Promare
September 27, 2019 · 0 comments
By Shelley Pallis.
Thirty years ago, a cataclysm destroyed half the world. A new race was born from the flames: the Burnish, fire-starting mutants who present a danger to society. Set against them to keep modern society safe is the Burning Rescue fire squad. Galo Thymos (Kenichi Matsuyama) is their newest raw recruit, a hot-headed hero with blue spiky hair, whose first mission drags him into a one-to-one conflict with the leader of the “Mad” Burnish, Lio Fotia (Taichi Saotome).
The first animated feature from the fan-favourite studio Trigger (assisted by XFLAG and Sanzigen), early trailers for Promare led to an unkind critical response of “Gurren La Kill.” It did, after all reunite the director, Hiroyuki Imaishi, writer Kazuki Nakashima, and designer Shigeto Koyama from the earlier shows Gurren Lagann and Kill la Kill, and its artwork plainly established it as a work in the same mould. Long-time Imaishi fans will immediately see echoes of his earlier productions – the hyper-kinetic action and garish pastels of Dead Leaves, for example, and the hard-edged geometries of Panty and Stocking with Garterbelt. But this is the first work that Imaishi has had full control over since Gurren Lagann, and here he luxuriates in the freedom to do whatever he wants, repeatedly, in an unrelenting series of eyeball kicks, extreme zooms, false colours, vertiginous perspectives and screaming guitars.
“Since TV anime always consists of a series of ‘thirty-minute’ episodes, it was quite difficult for me to get the balance right for a two-hour movie,” confessed Imaishi to NHK’s Imagine-Nation programme. “With TV anime, I was used to designing a story structure that took place within twenty minutes, so for a film I have to think very hard about it. In depicting the battle between Galo and Lio, I think the main theme of the anime is the rivalry that exists is that between the one who starts the fire, and the one who extinguishes the fire. The anime’s drama revolves around these two completely opposite characters, and their unique relationship.”

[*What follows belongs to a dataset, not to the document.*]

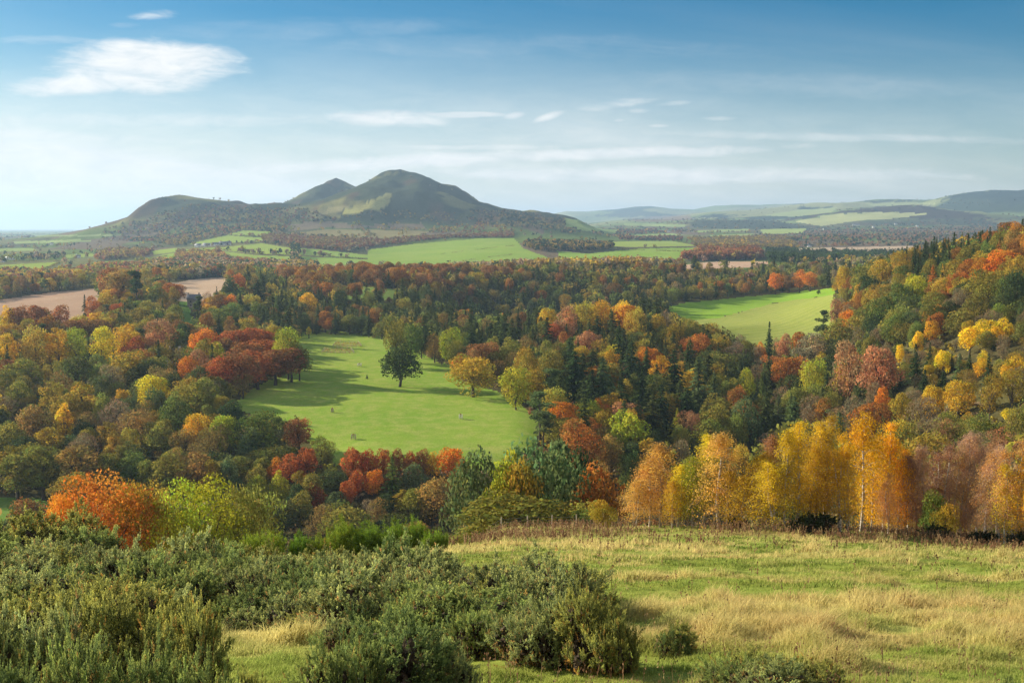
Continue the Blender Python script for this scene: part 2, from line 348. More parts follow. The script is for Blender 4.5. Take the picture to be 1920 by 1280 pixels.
def pine(seed, H=20., W=12., nl=2600):
    r = np.random.default_rng(seed); nc = 16
    C = np.stack([r.normal(size=nc) * W * .24, r.normal(size=nc) * W * .24, H * r.uniform(.45, .97, nc)], 1)
    C[:, :2] *= (1.35 - C[:, 2:3] / H); C[0] = (0, 0, H * .95)
    cr = W * r.uniform(.12, .22, nc); k = r.integers(0, nc, nl); dd = rdir(nl, r)
    P = C[k] + dd * cr[k][:, None] * np.array([1.15, 1.15, .5]) * r.uniform(.6, 1.05, nl)[:, None]
    nrm = norm(dd * .6 + r.normal(size=(nl, 3))); V, Fq = diamonds(P, nrm, .42 * r.uniform(.6, 1.3, nl), .2)
    b = r.uniform(.8, 1.2, nc)[k] * r.uniform(.7, 1.3, nl); tint = np.repeat(np.stack([b, b, b * .95], 1), 4, 0)
    tr = [tube([(0, 0, -.8), (W * .03, 0, H * .4), (0, 0, H * .93)], [H * .022, H * .016, .06], 7)]
    for e in C: tr.append(tube([(0, 0, e[2] - H * .1), tuple((e + np.array([0, 0, e[2] - H * .06])) / 2), tuple(e)], [H * .008, H * .005, .03], 4))
    return (V, Fq, tint), join(tr)
def birch(seed, H=10., W=4.2, nb=120, nl=11000, ls=.055, bare=0., stems=1):
    r = np.random.default_rng(seed); tr = []; P = []; TG = []; tops = []
    for s in range(stems):
        a0 = r.uniform(0, 6.28); lean = r.uniform(.03, .10) * (1.6 if stems > 1 else 1)
        ph = r.uniform(0, 6)
        tops.append((a0, lean, ph, H * (1 if s == 0 else r.uniform(.75, .95))))
    def axis(s, t):
        a0, lean, ph, h = tops[s]
        return np.stack([np.cos(a0) * lean * h * t + .012 * h * np.sin(ph + 7 * t), np.sin(a0) * lean * h * t + .012 * h * np.cos(ph + 6 * t), h * t - .3], -1)
    for s in range(stems):
        tt = np.linspace(-.02, .96, 12); A = axis(s, tt); tr.append(tube(A, .014 * H * (1 - tt) ** .7 * (1 if stems == 1 else .8) + .008, 7))
    twg = []
    per = nl // nb
    for i in range(nb):
        s = i % stems; t0 = .20 + .76 * r.random() ** .85; st = axis(s, np.array([t0]))[0]; h = tops[s][3]
        L = W / 2 * min(1., ((1.03 - t0) / .42)) ** .8 * (.75 + .25 * min(1, (t0 - .12) / .25)) * r.uniform(.6, 1.15)
        a = r.uniform(0, 6.28); rise = r.uniform(.5, 1.0) * L; dr = r.uniform(.35, .95) * L
        q = r.random(per) ** .65
        B = np.stack([np.cos(a) * L * q, np.sin(a) * L * q, rise * q - (rise * .3 + dr) * q ** 2.6], 1)
        B += r.normal(size=B.shape) * np.array([.09, .09, .05]) * W * (.25 + q[:, None] * .75)
        B[:, 2] -= r.random(per) ** 2 * .16 * W * q
        P.append(B + st)
        qs = np.linspace(0, 1, 5); bb = np.stack([np.cos(a) * L * qs, np.sin(a) * L * qs, rise * qs - (rise * .3 + dr) * qs ** 2.6], 1) + st
        tr.append(tube(bb, [.0035 * H * (1 - t0) + .006, .010, .007, .005, .003], 3))
        k = 26 if bare else 8; qq = r.random(k) ** .6
        c = np.stack([np.cos(a) * L * qq, np.sin(a) * L * qq, rise * qq - (rise * .3 + dr) * qq ** 2.6], 1) + st + r.normal(size=(k, 3)) * .05 * W
        twg.append((c, norm(np.stack([np.cos(a) * np.ones(k), np.sin(a) * np.ones(k), .2 - 1.6 * qq], 1) + .4 * r.normal(size=(k, 3)))))
    P = np.vstack(P); n = len(P)
    if bare: P = P[r.random(n) > bare]; n = len(P)
    nrm = norm(r.normal(size=(n, 3)) + .5 * norm(P - np.array([0, 0, H * .6]))); sz = ls * r.uniform(.6, 1.4, n)
    V, Fq = diamonds(P, nrm, sz * 1.1, sz * .75)
    b = r.uniform(.7, 1.25, n); cl = vnoise(P[:, 0] * 1.3 + seed, P[:, 2] * 1.3, 3) - .5
    b = b * (1 + .5 * cl); tint = np.stack([b * (1 + .1 * cl), b * (1 + .22 * cl), b], 1)
    cw = np.vstack([c for c, _ in twg]); tw = np.vstack([t for _, t in twg]); k = len(cw)
    Vt, Ft = diamonds(cw, norm(np.cross(tw, rdir(k, r))), (.30 if bare else .22) * H / 10, .010 * H / 10, tw)
    tt = np.tile([.62, .62, 1.1] if not bare else [.75, .75, 1.2], (k, 1)) * r.uniform(.7, 1.2, k)[:, None]
    V, Fq = join([(V, Fq), (Vt, Ft)]); tint = np.repeat(np.vstack([tint, tt]), 4, 0)
    return (V, Fq, tint), join(tr)
def gorse(seed, H=1.6, W=2.6, ns=1500, kn=20, nlen=.035, slen=.30, wid=.0075, upb=.42, spread=.8):
    """dome of spiky shoots: every shoot is a stack of short needles"""
    r = np.random.default_rng(seed); nc = 17
    a = r.uniform(0, 6.28, nc); q = np.sqrt(r.random(nc)) * .72
    C = np.stack([np.cos(a) * q * W / 2, np.sin(a) * q * W / 2, H * (.14 + .58 * r.random(nc) * (1 - q * .7))], 1); cr = W * r.uniform(.11, .24, nc)
    nn = ns * 3; k = r.choice(nc, nn, p=cr**2 / (cr**2).sum()); d = rdir(nn, r); d[:, 2] = np.abs(d[:, 2]) * 1.1 - .25; d = norm(d)
    P = C[k] + d * cr[k][:, None] * np.array([1, 1, 1.0]) * r.uniform(.8, 1.02, nn)[:, None]
    dist = np.linalg.norm(P[:, None] - C[None], axis=2) / cr[None]
    ok = (dist.min(1) > .72) & (P[:, 2] > .02); P = P[ok][:ns]; d = d[ok][:ns]; k = k[ok][:ns]; n = len(P)
    nbr = max(40, ns // 22); an = r.choice(n, nbr, replace=n < nbr); j = r.integers(0, nbr, n)
    BD = norm(d[an] * spread + np.array([0, 0, upb * .75]) + .25 * r.normal(size=(nbr, 3))); BL = slen * r.uniform(.5, 1.9, nbr) * (.6 + .8 * vnoise(P[an, 0] * 2.6 + seed, P[an, 1] * 2.6, 9))
    q = r.random(n) ** .8; loose = r.random(n) < .22
    Pb = P[an][j] + BD[j] * (q * BL[j] - .12)[:, None] + r.normal(size=(n, 3)) * .035
    Db = norm(BD[j] * .75 + .5 * r.normal(size=(n, 3)) * (1.15 - .6 * q)[:, None] + np.array([0, 0, .18]))
    D0 = norm(d * spread + np.array([0, 0, upb]) + .3 * r.normal(size=(n, 3)))
    P = np.where(loose[:, None], P, Pb); D = np.where(loose[:, None], D0, Db); k = np.where(loose, k, k[an][j]); bbr = r.uniform(.62, 1.3, nbr)[j]
    L = slen * r.uniform(.35, .9, n) * (1 - .3 * q); P = P - D * (L * .25)[:, None]; P[:, 2] = np.maximum(P[:, 2], .01)
    s = (np.arange(kn) + r.random((n, kn))) / kn
    ctr = P[:, None] + D[:, None] * (s * L[:, None])[..., None]
    side = rdir(n * kn, r).reshape(n, kn, 3); nd = side * (1 - .35 * s[..., None]) + D[:, None] * (.55 + .5 * s[..., None]); nd /= np.linalg.norm(nd, axis=2, keepdims=True)
    ln = nlen * r.uniform(.7, 1.3, (n, kn)) * (1.25 - .65 * s)
    c0 = (ctr + nd * (ln * .5)[..., None]).reshape(-1, 3); tg = nd.reshape(-1, 3)
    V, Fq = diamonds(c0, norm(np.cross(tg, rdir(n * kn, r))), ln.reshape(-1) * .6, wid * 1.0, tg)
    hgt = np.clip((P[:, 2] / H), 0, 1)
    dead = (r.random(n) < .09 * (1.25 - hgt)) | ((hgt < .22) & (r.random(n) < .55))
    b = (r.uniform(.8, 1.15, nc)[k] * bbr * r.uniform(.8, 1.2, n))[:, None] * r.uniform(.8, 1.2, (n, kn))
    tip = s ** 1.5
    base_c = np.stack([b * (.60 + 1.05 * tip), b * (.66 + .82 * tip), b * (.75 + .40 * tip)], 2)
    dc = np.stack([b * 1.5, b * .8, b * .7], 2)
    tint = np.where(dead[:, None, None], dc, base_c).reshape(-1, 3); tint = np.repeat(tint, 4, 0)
    zs = H / np.percentile(V[:, 2], 99.3); V[:, 2] *= zs; ws = W / 2 / np.percentile(np.hypot(V[:, 0], V[:, 1]), 98.5); V[:, :2] *= ws
    # woody core: a low lumpy dome of bent stems
    st = []
    for i in range(nc):
        e = C[i]
        for j in range(4):
            f = e + r.normal(size=3) * cr[i] * .45; f[2] = max(f[2], .12)
            st.append(tube([(e[0] * .25 + r.normal() * .08, e[1] * .25 + r.normal() * .08, -.15), (f[0] * .7, f[1] * .7, f[2] * .5), tuple(f)], [.028, .018, .008], 4))
    cn = 900; kk = r.integers(0, nc, cn); dd = rdir(cn, r); pc = C[kk] + dd * cr[kk][:, None] * r.uniform(.25, .74, cn)[:, None]; pc[:, 2] = np.maximum(pc[:, 2], .03)
    st.append(diamonds(pc, norm(dd + .6 * r.normal(size=(cn, 3))), .09, .06))
    Vc, Fc = join(st); Vc[:, 2] *= zs; Vc[:, :2] *= ws
    return (V, Fq, tint), (Vc, Fc)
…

It also draws on some native traditions in fire-fighting, unique to Japan. “Firemen” in the samurai era were not quite what most foreigners might imagine. Originally, they were contending guilds of heavy-set bruisers, who could be commissioned in advance to show up at your burning house and ransack it. Water was thrown on not to save the house, but to protect the looters as they carried out as much of your stuff for you as they could. Sometimes, rival guilds would show up to a fire, and get involved in punch-ups over who had the right to be there. Shop-owners took to hanging the banners of specific guilds over their front doors so that everybody knew where their affiliations were – the origins of today’s noren half-curtains, still found on many a Japanese restaurant, but today for show only. The fire guilds would brandish staff-like matoi banners of their own, the origin of the “matoi-tech” powered-suit devices employed onscreen in Promare.
Passion is the watchword here: the effulgent, burning ardour that is a staple of every anime show for young boys, a bombastic, testosterone-blinded spirit that can overcome all odds just be believing it is possible. In this case, Galo saves the world not only by doing it, but by believing it can be done in the first place, when many other would-be heroes have just given up. “Burning” is an anime script-writer’s short-hand for youthful exuberance and fannish enthusiasm, a visceral excitement and a gung-ho mentality as super-heroes bellow out the name of their next super-attack move. But Promare is a film for grown-ups, riffing on such childhood entertainments, and investing them with sardonic humour.
Imaishi’s world is permanently cranked up to eleven, in the disasters it faces and the interactions of its characters. Galo can’t even look at a building without a camera rocketing up close to his face from three miles away – one looks forward to anime fans trying to be Galo For the Day, resituating his EXTREME EXCITEMENT to everyday situations like ordering in McDonalds or buying a cinema ticket at the Edinburgh Filmhouse.
Buried somewhere beneath all the shouting and heroism in Promare is a deeper subplot about a surveillance society. Fear of the Burnish – an extreme form of illegal immigration – has given the government the chance to restrict many democratic freedoms in the hunt against a new form of terror. “Thirty years ago”, give or take, puts our real-world allegory back to the time of the first Gulf War, when a military-isolationist Japan was confronted with the potential blowback from distant battles and a globalised economy. That path led, in anime form, to the overseas traumas of Patlabor 2, the military search for a McGuffin in Howl’s Moving Castle, and the home-grown battles of Summer Wars. In Promare, the same influences are reimagined as a brightly-coloured, absurdist outbreak of forbidden colours and dangerous emotions, suppressed with extreme prejudice by a bunch of yelling nutjobs in robot suits with magic hoses.
As Matt Schey wrote in the Japan Times; “Just try to leave the theatre without feeling a blazing passion in your guts.”
Promare is released on Blu-ray and DVD by Anime Ltd.